Data:
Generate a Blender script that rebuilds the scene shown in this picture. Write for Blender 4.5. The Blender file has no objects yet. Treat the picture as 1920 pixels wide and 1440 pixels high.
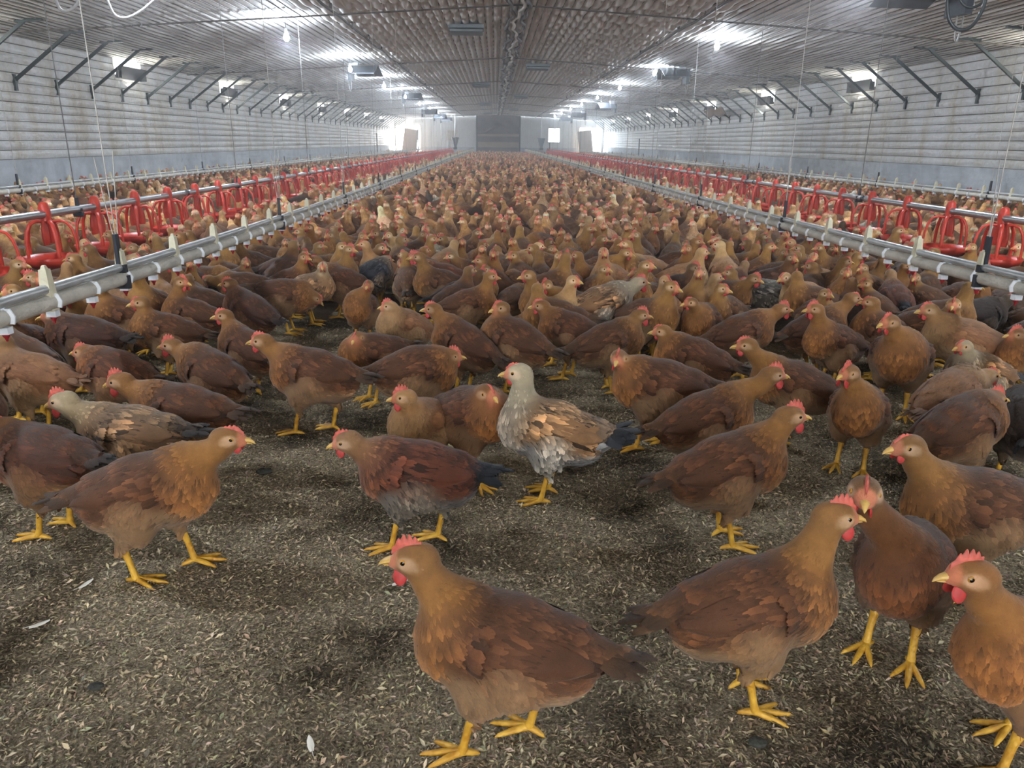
# A long poultry house full of brown pullets, seen from low down among the birds.
import bpy, math, random
import numpy as np
from mathutils import Matrix, Vector, Euler

PI = math.pi
R_ = math.radians
random.seed(7)
rng = np.random.default_rng(7)
scene = bpy.context.scene
COL = scene.collection

# ------------------------------------------------------------------ camera
F_PX = 1400.0
TH = math.atan(454 / 1400.0)
YAW = math.atan(36 * math.cos(TH) / 1400.0)
ROLL = 0.01
cf = np.array([math.sin(YAW) * math.cos(TH), math.cos(YAW) * math.cos(TH), -math.sin(TH)])
cr0 = np.array([math.cos(YAW), -math.sin(YAW), 0.0])
cu0 = np.cross(cr0, cf)
cr = cr0 * math.cos(ROLL) + cu0 * math.sin(ROLL)
cu = cu0 * math.cos(ROLL) - cr0 * math.sin(ROLL)
CAM = np.array([0.0, 0.0, 1.0])
cd = bpy.data.cameras.new('camera')
cam = bpy.data.objects.new('camera', cd)
COL.objects.link(cam)
cd.sensor_width = 36.0
cd.lens = 36.0 * F_PX / 1920.0
cd.clip_start = 0.05
cd.clip_end = 300
M = Matrix(((cr[0], cu[0], -cf[0], CAM[0]), (cr[1], cu[1], -cf[1], CAM[1]), (cr[2], cu[2], -cf[2], CAM[2]), (0, 0, 0, 1)))
cam.matrix_world = M
scene.camera = cam


def ray(x, y):
    d = cf * F_PX + cr * (x - 960) - cu * (y - 720)
    return d / np.linalg.norm(d)


def at(x, y, z):
    """the point at height z seen at frame position x, y"""
    d = ray(x, y)
    return CAM + d * ((z - 1) / d[2])


def proj(P):
    d = np.asarray(P, float) - CAM
    z = d @ cf
    z = np.where(z > 1e-3, z, 1e-3)
    return 960 + F_PX * (d @ cr) / z, 720 - F_PX * (d @ cu) / z, z


# ------------------------------------------------------------------ tagging
def tag(o, label=None, cat=None, group=None, kind=None):
    if label: o['label'] = label
    if cat: o['category'] = cat
    if group: o['group'] = group
    if kind: o['kind'] = kind
    return o


def empty(name, loc=(0, 0, 0), rz=0.0, sc=1.0):
    o = bpy.data.objects.new(name, None)
    o.empty_display_size = 0.1
    o.location = loc
    o.rotation_euler = (0, 0, rz)
    o.scale = (sc, sc, sc)
    COL.objects.link(o)
    return o


def link(name, me, parent=None, mw=None):
    o = bpy.data.objects.new(name, me)
    COL.objects.link(o)
    if parent is not None: o.parent = parent
    if mw is not None: o.matrix_local = mw
    return o


# ------------------------------------------------------------------ materials
def new_mat(name):
    m = bpy.data.materials.new(name)
    m.use_nodes = True
    nt = m.node_tree
    return m, nt, nt.nodes['Principled BSDF'], nt.nodes['Material Output']


def N(nt, typ, **kw):
    n = nt.nodes.new(typ)
    for k, v in kw.items():
        if k.startswith('i_'):
            key = k[2:]
            n.inputs[int(key) if key.isdigit() else key].default_value = v
        else:
            setattr(n, k, v)
    return n


def L(nt, a, b):
    nt.links.new(a, b)


def ramp(nt, fac, stops):
    n = nt.nodes.new('ShaderNodeValToRGB')
    e = n.color_ramp.elements
    while len(e) > 1: e.remove(e[-1])
    e[0].position = stops[0][0]
    e[0].color = (*stops[0][1], 1)
    for p, c in stops[1:]:
        k = e.new(p)
        k.color = (*c, 1)
    L(nt, fac, n.inputs[0])
    return n.outputs[0]


def s2l(c):
    return tuple(((v / 255.0) / 12.92 if v / 255.0 <= 0.04045 else ((v / 255.0 + 0.055) / 1.055) ** 2.4) for v in c)


def simple(name, rgb, rough=0.6, metal=0.0, bump=0.0, bscale=60.0, var=0.12, vscale=8.0, spec=0.5):
    """a plain surface with a little wear in tone and a fine grain"""
    m, nt, b, out = new_mat(name)
    c = s2l(rgb)
    tc = N(nt, 'ShaderNodeTexCoord')
    nz = N(nt, 'ShaderNodeTexNoise', i_Scale=vscale, i_Detail=5.0, i_Roughness=0.6)
    L(nt, tc.outputs['Object'], nz.inputs['Vector'])
    lo = tuple(v * (1 - 1.6 * var) for v in c)
    hi = tuple(min(1, v * (1 + var)) for v in c)
    col = ramp(nt, nz.outputs['Fac'], [(0.3, lo), (0.7, hi)])
    L(nt, col, b.inputs['Base Color'])
    b.inputs['Roughness'].default_value = rough
    b.inputs['Metallic'].default_value = metal
    b.inputs['Specular IOR Level'].default_value = spec
    if bump:
        n2 = N(nt, 'ShaderNodeTexNoise', i_Scale=bscale, i_Detail=4.0)
        L(nt, tc.outputs['Object'], n2.inputs['Vector'])
        bp = N(nt, 'ShaderNodeBump', i_Strength=bump, i_Distance=0.01)
        L(nt, n2.outputs['Fac'], bp.inputs['Height'])
        L(nt, bp.outputs['Normal'], b.inputs['Normal'])
    return m


def emis(name, rgb, strength):
    m, nt, b, out = new_mat(name)
    b.inputs['Base Color'].default_value = (*rgb, 1)
    b.inputs['Emission Color'].default_value = (*rgb, 1)
    b.inputs['Emission Strength'].default_value = strength
    return m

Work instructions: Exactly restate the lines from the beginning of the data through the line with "scene.camera = cam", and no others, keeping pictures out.

Answer below:
Generate a Blender script that rebuilds the scene shown in this picture. Write for Blender 4.5. The Blender file has no objects yet. Treat the picture as 1920 pixels wide and 1440 pixels high.
# A long poultry house full of brown pullets, seen from low down among the birds.
import bpy, math, random
import numpy as np
from mathutils import Matrix, Vector, Euler

PI = math.pi
R_ = math.radians
random.seed(7)
rng = np.random.default_rng(7)
scene = bpy.context.scene
COL = scene.collection

# ------------------------------------------------------------------ camera
F_PX = 1400.0
TH = math.atan(454 / 1400.0)
YAW = math.atan(36 * math.cos(TH) / 1400.0)
ROLL = 0.01
cf = np.array([math.sin(YAW) * math.cos(TH), math.cos(YAW) * math.cos(TH), -math.sin(TH)])
cr0 = np.array([math.cos(YAW), -math.sin(YAW), 0.0])
cu0 = np.cross(cr0, cf)
cr = cr0 * math.cos(ROLL) + cu0 * math.sin(ROLL)
cu = cu0 * math.cos(ROLL) - cr0 * math.sin(ROLL)
CAM = np.array([0.0, 0.0, 1.0])
cd = bpy.data.cameras.new('camera')
cam = bpy.data.objects.new('camera', cd)
COL.objects.link(cam)
cd.sensor_width = 36.0
cd.lens = 36.0 * F_PX / 1920.0
cd.clip_start = 0.05
cd.clip_end = 300
M = Matrix(((cr[0], cu[0], -cf[0], CAM[0]), (cr[1], cu[1], -cf[1], CAM[1]), (cr[2], cu[2], -cf[2], CAM[2]), (0, 0, 0, 1)))
cam.matrix_world = M
scene.camera = cam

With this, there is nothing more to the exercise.